Copy out the line that contains "were 1536x2048 pixels.", the line that contains "50, 20, .5)])", and every line between them, exactly, and nothing else.

Records with scene code
--- Begin ---
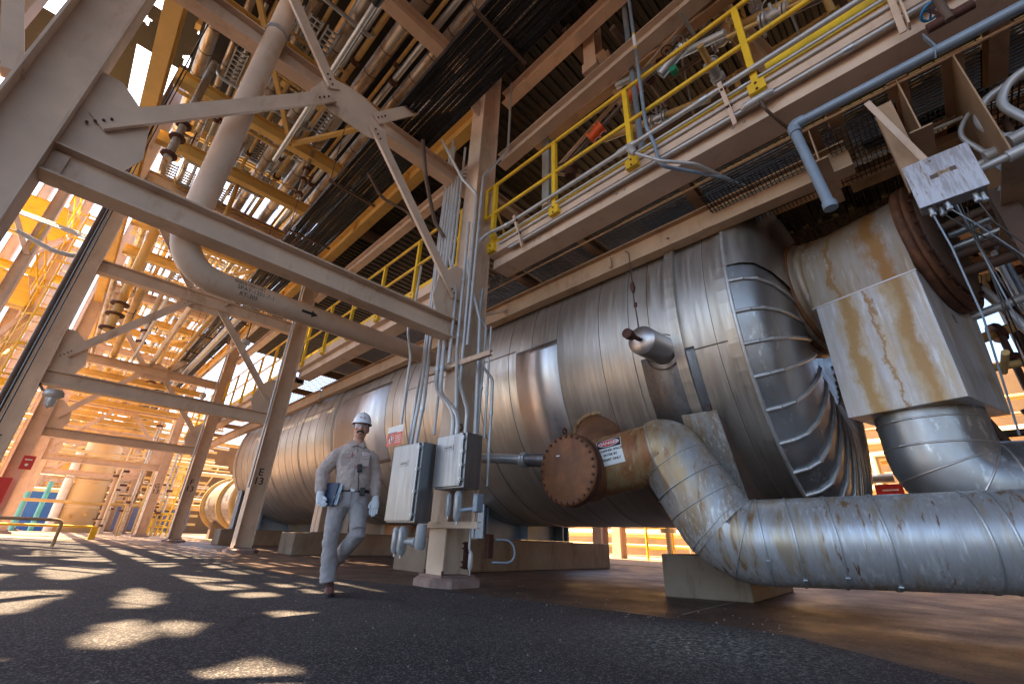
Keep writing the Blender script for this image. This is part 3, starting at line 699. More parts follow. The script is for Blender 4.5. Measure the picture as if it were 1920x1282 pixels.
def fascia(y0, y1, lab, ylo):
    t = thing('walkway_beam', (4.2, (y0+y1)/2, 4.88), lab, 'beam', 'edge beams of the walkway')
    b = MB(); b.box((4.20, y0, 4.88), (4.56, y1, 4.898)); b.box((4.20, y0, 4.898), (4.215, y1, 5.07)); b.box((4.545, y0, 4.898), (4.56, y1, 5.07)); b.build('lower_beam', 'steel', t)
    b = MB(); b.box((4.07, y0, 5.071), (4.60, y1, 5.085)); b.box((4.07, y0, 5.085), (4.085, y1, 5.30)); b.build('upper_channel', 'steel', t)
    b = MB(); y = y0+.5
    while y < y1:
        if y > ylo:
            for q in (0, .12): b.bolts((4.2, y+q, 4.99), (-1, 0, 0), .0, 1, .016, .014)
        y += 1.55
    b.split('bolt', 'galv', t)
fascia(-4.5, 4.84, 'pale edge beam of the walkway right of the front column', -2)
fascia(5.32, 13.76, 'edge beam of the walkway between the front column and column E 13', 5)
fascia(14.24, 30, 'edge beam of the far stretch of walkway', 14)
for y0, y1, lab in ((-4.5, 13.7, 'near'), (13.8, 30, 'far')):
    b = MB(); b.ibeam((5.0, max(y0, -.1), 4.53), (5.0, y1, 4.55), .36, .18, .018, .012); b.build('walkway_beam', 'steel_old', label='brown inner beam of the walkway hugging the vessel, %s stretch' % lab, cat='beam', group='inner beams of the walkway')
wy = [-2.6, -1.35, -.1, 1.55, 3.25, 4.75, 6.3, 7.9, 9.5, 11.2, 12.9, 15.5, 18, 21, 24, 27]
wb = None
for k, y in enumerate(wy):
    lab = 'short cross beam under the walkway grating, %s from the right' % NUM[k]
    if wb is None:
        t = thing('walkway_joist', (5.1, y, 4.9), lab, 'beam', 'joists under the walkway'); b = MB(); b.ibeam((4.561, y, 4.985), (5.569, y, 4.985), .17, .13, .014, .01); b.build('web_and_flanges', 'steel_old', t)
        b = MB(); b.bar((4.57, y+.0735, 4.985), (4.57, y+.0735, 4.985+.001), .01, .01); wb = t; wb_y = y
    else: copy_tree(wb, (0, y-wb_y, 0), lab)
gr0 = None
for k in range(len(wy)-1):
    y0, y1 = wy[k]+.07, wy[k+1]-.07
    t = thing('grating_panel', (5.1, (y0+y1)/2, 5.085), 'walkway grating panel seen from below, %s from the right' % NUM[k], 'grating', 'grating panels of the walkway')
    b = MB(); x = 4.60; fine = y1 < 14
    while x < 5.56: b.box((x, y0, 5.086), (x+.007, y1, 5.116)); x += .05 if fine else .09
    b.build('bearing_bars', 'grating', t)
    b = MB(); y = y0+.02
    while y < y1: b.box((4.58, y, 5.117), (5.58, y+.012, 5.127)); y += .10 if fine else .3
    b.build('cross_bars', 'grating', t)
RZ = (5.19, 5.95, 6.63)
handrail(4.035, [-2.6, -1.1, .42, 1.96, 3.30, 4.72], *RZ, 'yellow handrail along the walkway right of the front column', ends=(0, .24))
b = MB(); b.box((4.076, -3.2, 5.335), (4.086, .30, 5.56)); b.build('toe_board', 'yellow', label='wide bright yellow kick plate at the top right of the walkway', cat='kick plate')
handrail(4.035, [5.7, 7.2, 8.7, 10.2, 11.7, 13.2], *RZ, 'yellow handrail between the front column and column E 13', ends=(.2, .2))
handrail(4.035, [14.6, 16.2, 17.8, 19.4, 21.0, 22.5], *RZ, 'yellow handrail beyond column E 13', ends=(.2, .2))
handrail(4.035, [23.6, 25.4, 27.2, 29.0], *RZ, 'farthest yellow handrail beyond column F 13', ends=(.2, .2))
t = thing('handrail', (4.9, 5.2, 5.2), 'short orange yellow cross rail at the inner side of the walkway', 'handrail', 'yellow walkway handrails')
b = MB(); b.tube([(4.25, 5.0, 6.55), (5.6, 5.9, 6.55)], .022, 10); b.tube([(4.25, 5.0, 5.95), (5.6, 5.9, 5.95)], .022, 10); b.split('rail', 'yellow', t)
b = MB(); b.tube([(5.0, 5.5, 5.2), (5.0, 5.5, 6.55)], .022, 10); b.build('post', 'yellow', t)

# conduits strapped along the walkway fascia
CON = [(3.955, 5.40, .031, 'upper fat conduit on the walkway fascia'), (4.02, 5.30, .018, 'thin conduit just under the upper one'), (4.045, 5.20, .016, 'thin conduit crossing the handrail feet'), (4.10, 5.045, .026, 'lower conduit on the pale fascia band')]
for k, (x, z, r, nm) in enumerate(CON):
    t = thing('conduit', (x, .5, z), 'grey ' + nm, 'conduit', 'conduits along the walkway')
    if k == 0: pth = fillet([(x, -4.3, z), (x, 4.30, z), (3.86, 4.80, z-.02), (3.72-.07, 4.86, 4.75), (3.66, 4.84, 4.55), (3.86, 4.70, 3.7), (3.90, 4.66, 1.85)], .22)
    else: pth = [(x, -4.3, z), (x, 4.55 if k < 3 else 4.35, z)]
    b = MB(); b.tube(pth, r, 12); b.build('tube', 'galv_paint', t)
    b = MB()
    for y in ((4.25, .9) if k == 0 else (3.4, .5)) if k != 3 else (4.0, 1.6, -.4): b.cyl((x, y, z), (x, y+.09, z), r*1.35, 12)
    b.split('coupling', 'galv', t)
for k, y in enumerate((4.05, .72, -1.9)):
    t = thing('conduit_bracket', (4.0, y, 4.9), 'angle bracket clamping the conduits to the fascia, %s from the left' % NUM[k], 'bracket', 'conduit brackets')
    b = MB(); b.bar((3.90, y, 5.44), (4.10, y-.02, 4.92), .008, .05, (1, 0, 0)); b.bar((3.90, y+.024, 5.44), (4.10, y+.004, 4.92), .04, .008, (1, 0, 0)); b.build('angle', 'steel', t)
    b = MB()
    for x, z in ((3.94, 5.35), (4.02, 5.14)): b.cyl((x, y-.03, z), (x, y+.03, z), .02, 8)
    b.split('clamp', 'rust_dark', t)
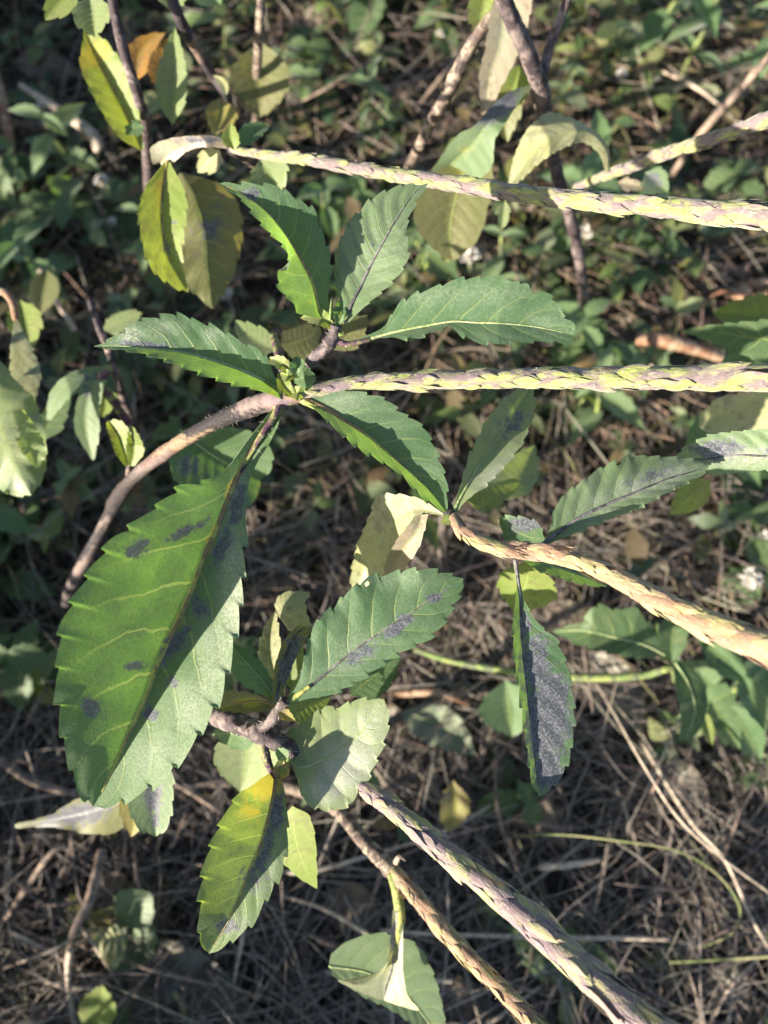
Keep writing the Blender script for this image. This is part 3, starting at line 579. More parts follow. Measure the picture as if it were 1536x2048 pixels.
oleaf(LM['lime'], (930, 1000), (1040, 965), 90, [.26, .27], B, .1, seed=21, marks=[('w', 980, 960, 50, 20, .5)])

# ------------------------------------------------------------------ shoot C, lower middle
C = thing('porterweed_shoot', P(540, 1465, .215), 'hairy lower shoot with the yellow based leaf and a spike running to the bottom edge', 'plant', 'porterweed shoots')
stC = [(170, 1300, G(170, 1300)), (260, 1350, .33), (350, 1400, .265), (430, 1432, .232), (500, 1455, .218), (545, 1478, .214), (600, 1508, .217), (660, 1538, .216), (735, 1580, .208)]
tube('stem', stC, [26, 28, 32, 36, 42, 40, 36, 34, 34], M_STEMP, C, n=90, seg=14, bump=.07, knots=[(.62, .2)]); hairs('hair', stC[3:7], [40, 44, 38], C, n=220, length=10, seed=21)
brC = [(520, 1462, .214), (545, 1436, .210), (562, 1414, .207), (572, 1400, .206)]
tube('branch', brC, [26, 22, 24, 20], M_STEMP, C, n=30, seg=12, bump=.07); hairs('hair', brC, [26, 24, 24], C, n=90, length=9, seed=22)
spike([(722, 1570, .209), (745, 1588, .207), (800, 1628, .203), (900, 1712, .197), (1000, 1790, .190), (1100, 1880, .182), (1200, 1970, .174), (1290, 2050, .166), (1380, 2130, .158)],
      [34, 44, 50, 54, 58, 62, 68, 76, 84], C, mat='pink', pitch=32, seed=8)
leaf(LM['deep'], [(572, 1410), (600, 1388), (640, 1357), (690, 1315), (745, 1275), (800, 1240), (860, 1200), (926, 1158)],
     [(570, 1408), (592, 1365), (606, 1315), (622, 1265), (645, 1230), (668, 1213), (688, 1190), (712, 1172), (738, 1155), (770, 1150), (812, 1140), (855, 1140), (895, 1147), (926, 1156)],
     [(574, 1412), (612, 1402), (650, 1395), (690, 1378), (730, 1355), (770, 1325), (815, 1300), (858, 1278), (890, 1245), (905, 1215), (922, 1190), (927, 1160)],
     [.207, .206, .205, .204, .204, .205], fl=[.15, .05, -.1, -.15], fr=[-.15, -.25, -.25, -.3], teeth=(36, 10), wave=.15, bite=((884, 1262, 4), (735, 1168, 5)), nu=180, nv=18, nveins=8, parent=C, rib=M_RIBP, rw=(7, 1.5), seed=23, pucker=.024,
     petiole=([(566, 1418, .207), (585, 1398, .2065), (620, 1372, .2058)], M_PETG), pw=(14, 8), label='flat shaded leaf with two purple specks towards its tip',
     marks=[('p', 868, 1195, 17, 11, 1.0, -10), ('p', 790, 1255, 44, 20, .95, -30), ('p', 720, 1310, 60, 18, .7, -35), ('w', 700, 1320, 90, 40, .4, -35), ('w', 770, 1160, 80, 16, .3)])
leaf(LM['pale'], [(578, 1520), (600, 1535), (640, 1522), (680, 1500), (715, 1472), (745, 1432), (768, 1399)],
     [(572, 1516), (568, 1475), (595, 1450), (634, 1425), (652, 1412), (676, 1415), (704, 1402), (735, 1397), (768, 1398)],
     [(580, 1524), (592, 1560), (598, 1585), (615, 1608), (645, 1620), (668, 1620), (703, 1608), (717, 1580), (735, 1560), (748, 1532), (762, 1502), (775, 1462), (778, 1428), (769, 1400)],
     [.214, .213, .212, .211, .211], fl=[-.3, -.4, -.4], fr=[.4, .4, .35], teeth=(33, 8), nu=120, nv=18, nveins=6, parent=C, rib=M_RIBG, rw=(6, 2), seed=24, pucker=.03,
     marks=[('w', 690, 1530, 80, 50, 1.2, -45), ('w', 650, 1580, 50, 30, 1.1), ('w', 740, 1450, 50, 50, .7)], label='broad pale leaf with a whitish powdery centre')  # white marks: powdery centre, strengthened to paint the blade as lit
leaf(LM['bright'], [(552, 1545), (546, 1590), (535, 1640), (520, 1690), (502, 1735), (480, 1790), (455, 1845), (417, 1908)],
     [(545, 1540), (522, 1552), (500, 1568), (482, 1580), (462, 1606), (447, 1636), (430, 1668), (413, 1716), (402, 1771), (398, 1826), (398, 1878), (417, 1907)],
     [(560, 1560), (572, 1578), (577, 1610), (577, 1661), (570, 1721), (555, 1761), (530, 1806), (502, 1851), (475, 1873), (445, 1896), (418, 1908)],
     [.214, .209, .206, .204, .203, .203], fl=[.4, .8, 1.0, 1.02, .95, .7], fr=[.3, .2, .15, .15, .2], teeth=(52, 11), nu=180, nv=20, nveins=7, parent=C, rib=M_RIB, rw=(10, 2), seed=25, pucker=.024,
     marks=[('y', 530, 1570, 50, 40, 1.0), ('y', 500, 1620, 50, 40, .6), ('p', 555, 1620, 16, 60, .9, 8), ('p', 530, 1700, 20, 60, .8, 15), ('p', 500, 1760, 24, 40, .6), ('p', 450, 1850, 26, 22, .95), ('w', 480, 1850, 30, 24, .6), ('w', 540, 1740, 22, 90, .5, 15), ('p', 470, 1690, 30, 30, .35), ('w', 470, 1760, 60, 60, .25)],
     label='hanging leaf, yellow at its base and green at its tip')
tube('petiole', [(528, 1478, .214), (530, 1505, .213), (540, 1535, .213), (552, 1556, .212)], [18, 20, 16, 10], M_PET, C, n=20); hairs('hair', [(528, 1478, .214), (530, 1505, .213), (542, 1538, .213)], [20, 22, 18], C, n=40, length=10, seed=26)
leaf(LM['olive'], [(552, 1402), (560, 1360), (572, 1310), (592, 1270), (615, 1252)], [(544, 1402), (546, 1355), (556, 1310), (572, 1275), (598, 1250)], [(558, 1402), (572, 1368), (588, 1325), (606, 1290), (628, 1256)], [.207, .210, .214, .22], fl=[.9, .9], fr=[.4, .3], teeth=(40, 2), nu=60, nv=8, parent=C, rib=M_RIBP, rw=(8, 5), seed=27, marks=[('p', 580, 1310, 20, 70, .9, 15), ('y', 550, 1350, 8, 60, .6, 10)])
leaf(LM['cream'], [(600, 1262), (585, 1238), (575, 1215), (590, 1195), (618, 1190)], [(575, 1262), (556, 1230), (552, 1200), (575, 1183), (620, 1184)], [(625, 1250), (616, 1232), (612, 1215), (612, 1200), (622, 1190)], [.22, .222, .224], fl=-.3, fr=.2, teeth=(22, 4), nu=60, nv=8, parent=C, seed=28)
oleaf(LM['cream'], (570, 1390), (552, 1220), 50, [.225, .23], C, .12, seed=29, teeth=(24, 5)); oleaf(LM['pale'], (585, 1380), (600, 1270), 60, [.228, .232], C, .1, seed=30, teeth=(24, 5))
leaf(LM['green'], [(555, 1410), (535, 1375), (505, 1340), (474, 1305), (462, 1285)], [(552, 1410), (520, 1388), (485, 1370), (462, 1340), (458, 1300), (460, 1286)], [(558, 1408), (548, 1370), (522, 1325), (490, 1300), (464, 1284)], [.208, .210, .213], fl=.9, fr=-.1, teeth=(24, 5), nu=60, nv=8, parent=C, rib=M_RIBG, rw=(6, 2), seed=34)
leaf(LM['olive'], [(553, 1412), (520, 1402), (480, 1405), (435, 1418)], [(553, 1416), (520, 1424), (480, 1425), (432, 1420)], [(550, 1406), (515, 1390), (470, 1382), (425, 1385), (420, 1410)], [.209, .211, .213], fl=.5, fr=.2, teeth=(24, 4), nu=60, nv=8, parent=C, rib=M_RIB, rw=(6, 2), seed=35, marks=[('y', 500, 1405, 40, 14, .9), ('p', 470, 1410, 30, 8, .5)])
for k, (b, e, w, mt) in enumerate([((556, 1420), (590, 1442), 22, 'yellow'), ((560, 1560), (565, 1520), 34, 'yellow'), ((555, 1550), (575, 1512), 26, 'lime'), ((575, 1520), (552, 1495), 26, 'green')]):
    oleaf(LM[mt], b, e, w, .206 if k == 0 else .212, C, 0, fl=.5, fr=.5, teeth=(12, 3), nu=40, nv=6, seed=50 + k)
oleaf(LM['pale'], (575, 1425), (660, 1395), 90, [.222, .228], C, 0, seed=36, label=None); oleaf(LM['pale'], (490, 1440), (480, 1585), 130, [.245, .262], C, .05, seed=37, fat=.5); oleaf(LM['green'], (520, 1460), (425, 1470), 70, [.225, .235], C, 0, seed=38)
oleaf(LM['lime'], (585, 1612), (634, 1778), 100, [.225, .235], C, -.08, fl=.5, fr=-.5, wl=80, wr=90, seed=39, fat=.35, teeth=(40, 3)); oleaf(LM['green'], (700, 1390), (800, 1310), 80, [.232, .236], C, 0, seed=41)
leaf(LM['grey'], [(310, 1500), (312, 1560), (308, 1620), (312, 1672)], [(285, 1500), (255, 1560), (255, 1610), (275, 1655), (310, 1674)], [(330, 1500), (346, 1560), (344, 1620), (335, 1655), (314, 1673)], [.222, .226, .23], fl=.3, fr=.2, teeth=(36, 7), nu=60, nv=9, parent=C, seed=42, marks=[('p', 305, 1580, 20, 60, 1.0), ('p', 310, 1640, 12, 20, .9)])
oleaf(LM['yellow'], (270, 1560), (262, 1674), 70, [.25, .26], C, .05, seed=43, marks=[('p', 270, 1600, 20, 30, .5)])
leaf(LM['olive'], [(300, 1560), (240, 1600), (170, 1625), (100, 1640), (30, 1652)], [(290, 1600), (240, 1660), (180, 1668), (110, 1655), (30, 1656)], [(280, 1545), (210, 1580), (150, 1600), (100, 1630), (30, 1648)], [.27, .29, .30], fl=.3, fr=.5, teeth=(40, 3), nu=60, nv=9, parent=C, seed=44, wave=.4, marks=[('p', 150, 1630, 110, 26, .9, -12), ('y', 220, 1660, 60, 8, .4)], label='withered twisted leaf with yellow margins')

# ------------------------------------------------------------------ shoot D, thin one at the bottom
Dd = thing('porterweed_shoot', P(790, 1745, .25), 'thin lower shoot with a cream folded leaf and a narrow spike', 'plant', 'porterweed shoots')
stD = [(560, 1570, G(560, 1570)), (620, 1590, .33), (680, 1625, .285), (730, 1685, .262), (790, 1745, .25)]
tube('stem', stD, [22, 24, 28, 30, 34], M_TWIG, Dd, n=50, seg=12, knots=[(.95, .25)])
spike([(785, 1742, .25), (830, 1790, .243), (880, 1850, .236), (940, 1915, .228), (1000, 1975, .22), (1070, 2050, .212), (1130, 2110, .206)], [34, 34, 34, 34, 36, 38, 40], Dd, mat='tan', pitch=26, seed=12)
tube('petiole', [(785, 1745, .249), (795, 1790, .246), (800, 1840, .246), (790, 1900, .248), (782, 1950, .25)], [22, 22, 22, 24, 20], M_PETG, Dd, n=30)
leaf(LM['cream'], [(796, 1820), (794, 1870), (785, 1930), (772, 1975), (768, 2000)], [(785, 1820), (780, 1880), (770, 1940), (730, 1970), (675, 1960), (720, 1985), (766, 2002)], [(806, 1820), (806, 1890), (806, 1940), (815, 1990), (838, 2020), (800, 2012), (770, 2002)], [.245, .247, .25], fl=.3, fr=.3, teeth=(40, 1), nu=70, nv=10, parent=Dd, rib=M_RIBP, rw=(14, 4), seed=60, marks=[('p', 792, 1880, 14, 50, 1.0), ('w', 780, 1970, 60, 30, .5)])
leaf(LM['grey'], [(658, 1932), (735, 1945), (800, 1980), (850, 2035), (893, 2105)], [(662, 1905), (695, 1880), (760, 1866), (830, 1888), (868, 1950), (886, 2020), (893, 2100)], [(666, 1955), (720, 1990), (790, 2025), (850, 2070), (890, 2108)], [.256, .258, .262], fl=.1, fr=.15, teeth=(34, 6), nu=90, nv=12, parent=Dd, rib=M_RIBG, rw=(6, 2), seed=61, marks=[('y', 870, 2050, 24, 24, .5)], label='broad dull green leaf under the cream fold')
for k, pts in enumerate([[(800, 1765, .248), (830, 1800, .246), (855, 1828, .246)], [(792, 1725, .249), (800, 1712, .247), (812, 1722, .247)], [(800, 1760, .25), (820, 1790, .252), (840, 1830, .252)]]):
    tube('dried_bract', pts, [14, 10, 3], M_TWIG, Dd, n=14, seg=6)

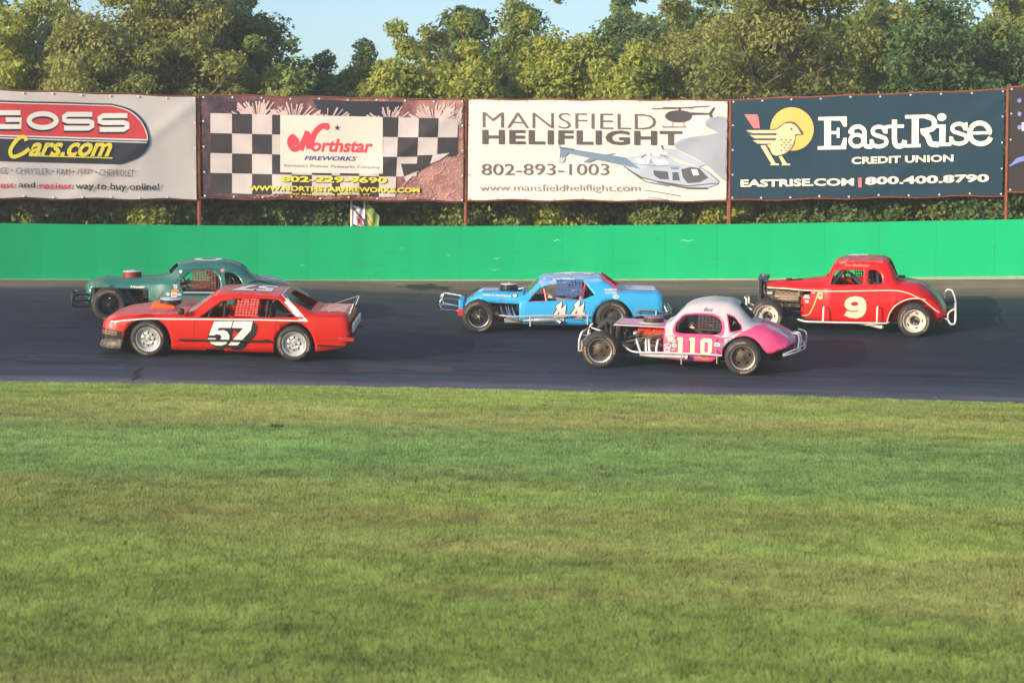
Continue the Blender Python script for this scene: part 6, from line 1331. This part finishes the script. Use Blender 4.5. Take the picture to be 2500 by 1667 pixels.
--- End ---
COMPLETE RESPONSE:
Keep writing the Blender script for this image. This is part 3, starting at line 579. More parts follow. Measure the picture as if it were 1536x2048 pixels.
oleaf(LM['lime'], (930, 1000), (1040, 965), 90, [.26, .27], B, .1, seed=21, marks=[('w', 980, 960, 50, 20, .5)])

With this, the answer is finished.